On Nov 1, 2017, at 9:58 AM, Ian Kelly <ian.g.ke...@gmail.com> wrote:
> 
> On Tue, Oct 31, 2017 at 11:38 AM, Israel Brewster <isr...@ravnalaska.net> 
> wrote:
>> A question that has arisen before (for example, here: 
>> https://mail.python.org/pipermail/python-list/2010-January/565497.html 
>> <https://mail.python.org/pipermail/python-list/2010-January/565497.html>) is 
>> the question of "is defaultdict thread safe", with the answer generally 
>> being a conditional "yes", with the condition being what is used as the 
>> default value: apparently default values of python types, such as list, are 
>> thread safe,
> 
> I would not rely on this. It might be true for current versions of
> CPython, but I don't think there's any general guarantee and you could
> run into trouble with other implementations.

Right, completely agreed. Kinda feels "dirty" to rely on things like this to me.

> 
>> [...]
> 
> [...] You could use a regular dict and just check if
> the key is present, perhaps with the additional argument to .get() to
> return a default value.

True. Using defaultdict is simply saves having to stick the same default in 
every call to get(). DRY principal and all.
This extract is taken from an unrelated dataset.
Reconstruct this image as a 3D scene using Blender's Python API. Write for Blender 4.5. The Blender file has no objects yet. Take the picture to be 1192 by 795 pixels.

That said, see below - I don't 
think the defaultdict is the issue.

> 
> Individual lookups and updates of ordinary dicts are atomic (at least
> in CPython). A lookup followed by an update is not, and this would be
> true for defaultdict as well.
> 
>> [...]
>> 1) Is this what it means to NOT be thread safe? I was thinking of race 
>> conditions where individual values may get updated wrong, but this 
>> apparently is overwriting the entire dictionary.
> 
> No, a thread-safety issue would be something like this:
> 
>    account[user] = account[user] + 1
> 
> where the value of account[user] could potentially change between the
> time it is looked up and the time it is set again.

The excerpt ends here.